→ WORK TO COMPLETE
Give back the lines exactly, from the first one to the line with "PLAS, lo, smooth=40)", both ends included.

-- Start of INFORMATION SHOWN --

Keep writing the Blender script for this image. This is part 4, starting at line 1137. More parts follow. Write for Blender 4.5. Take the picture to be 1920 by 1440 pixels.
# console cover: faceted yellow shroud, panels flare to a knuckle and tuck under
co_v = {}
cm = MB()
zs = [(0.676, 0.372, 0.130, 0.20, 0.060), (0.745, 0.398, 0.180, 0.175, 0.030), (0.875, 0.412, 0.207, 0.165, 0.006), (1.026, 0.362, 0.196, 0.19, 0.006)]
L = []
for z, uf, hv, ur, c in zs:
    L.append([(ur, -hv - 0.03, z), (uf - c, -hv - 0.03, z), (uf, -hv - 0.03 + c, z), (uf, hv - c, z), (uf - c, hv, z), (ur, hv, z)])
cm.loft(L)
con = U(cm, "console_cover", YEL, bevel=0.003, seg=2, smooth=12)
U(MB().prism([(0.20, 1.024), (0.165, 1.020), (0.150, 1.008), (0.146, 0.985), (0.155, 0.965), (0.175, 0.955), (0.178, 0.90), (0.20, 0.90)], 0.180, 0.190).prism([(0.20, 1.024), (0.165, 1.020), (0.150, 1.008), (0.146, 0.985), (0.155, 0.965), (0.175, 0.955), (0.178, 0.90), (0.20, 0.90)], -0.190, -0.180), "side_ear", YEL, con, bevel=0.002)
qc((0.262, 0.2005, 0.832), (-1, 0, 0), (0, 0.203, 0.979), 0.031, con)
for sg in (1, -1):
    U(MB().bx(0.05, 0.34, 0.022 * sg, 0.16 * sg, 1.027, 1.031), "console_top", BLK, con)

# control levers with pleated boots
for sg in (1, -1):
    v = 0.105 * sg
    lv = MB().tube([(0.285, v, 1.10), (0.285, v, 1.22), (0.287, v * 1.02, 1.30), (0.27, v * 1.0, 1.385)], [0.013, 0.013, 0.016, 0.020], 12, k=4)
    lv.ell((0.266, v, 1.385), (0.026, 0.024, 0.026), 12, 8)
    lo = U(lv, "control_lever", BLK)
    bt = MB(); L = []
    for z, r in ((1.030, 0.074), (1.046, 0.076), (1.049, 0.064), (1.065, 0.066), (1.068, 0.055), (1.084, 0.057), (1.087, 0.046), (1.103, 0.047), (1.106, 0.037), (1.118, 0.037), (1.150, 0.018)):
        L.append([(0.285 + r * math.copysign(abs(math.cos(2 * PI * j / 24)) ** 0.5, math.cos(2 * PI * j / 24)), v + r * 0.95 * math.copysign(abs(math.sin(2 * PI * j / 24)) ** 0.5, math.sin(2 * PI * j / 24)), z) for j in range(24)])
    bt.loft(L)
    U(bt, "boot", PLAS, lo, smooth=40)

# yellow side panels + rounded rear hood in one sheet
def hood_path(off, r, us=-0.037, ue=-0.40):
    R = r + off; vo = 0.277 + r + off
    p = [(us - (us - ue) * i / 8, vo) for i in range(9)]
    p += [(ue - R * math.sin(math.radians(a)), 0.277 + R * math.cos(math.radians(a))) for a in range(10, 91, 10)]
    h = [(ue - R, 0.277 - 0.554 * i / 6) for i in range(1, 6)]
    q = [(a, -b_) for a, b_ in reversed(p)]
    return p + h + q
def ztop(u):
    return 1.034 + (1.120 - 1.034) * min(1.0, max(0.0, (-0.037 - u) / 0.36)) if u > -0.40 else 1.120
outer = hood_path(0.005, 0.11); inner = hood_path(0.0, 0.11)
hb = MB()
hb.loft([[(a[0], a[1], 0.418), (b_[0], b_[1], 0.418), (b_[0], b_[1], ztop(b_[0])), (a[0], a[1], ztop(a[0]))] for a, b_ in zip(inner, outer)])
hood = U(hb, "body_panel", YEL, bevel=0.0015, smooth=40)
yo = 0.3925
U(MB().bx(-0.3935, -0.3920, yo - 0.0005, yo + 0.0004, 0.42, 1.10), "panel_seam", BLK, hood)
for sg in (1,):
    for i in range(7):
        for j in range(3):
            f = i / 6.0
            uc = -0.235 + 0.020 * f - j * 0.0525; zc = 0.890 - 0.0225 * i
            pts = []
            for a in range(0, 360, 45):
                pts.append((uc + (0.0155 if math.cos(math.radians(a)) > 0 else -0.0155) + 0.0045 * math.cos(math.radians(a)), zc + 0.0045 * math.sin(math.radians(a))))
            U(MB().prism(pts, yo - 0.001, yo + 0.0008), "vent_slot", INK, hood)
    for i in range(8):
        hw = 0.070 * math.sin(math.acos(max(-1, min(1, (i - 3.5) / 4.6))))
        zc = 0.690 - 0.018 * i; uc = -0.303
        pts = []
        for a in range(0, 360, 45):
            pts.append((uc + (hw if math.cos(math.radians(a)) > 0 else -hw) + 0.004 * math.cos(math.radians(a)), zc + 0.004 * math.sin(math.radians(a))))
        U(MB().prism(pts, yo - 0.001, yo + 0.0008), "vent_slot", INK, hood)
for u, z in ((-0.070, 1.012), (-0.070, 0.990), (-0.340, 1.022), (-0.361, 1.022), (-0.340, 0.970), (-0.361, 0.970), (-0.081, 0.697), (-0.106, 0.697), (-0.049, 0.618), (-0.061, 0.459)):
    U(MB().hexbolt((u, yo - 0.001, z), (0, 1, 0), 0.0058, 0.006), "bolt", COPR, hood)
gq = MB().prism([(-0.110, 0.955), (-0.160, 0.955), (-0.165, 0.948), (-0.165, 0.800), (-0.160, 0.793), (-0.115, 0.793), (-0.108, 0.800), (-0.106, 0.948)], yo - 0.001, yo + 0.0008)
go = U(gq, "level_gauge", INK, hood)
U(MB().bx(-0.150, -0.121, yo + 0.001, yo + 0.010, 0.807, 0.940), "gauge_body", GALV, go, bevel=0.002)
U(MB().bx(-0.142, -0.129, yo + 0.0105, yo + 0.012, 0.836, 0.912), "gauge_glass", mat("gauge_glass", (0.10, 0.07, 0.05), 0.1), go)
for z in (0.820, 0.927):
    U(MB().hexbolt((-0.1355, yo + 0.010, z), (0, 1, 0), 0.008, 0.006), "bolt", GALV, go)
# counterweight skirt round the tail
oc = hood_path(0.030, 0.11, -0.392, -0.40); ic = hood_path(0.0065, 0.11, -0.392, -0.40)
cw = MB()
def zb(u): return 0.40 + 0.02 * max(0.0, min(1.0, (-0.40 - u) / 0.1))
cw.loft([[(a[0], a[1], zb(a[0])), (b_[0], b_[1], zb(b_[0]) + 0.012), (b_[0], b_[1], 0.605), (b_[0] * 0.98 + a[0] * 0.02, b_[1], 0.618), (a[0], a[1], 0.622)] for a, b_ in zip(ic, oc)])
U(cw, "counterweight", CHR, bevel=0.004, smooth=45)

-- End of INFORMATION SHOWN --

→ TASK SOLUTION
Keep writing the Blender script for this image. This is part 4, starting at line 1137. More parts follow. Write for Blender 4.5. Take the picture to be 1920 by 1440 pixels.
# console cover: faceted yellow shroud, panels flare to a knuckle and tuck under
co_v = {}
cm = MB()
zs = [(0.676, 0.372, 0.130, 0.20, 0.060), (0.745, 0.398, 0.180, 0.175, 0.030), (0.875, 0.412, 0.207, 0.165, 0.006), (1.026, 0.362, 0.196, 0.19, 0.006)]
L = []
for z, uf, hv, ur, c in zs:
    L.append([(ur, -hv - 0.03, z), (uf - c, -hv - 0.03, z), (uf, -hv - 0.03 + c, z), (uf, hv - c, z), (uf - c, hv, z), (ur, hv, z)])
cm.loft(L)
con = U(cm, "console_cover", YEL, bevel=0.003, seg=2, smooth=12)
U(MB().prism([(0.20, 1.024), (0.165, 1.020), (0.150, 1.008), (0.146, 0.985), (0.155, 0.965), (0.175, 0.955), (0.178, 0.90), (0.20, 0.90)], 0.180, 0.190).prism([(0.20, 1.024), (0.165, 1.020), (0.150, 1.008), (0.146, 0.985), (0.155, 0.965), (0.175, 0.955), (0.178, 0.90), (0.20, 0.90)], -0.190, -0.180), "side_ear", YEL, con, bevel=0.002)
qc((0.262, 0.2005, 0.832), (-1, 0, 0), (0, 0.203, 0.979), 0.031, con)
for sg in (1, -1):
    U(MB().bx(0.05, 0.34, 0.022 * sg, 0.16 * sg, 1.027, 1.031), "console_top", BLK, con)

# control levers with pleated boots
for sg in (1, -1):
    v = 0.105 * sg
    lv = MB().tube([(0.285, v, 1.10), (0.285, v, 1.22), (0.287, v * 1.02, 1.30), (0.27, v * 1.0, 1.385)], [0.013, 0.013, 0.016, 0.020], 12, k=4)
    lv.ell((0.266, v, 1.385), (0.026, 0.024, 0.026), 12, 8)
    lo = U(lv, "control_lever", BLK)
    bt = MB(); L = []
    for z, r in ((1.030, 0.074), (1.046, 0.076), (1.049, 0.064), (1.065, 0.066), (1.068, 0.055), (1.084, 0.057), (1.087, 0.046), (1.103, 0.047), (1.106, 0.037), (1.118, 0.037), (1.150, 0.018)):
        L.append([(0.285 + r * math.copysign(abs(math.cos(2 * PI * j / 24)) ** 0.5, math.cos(2 * PI * j / 24)), v + r * 0.95 * math.copysign(abs(math.sin(2 * PI * j / 24)) ** 0.5, math.sin(2 * PI * j / 24)), z) for j in range(24)])
    bt.loft(L)
    U(bt, "boot", PLAS, lo, smooth=40)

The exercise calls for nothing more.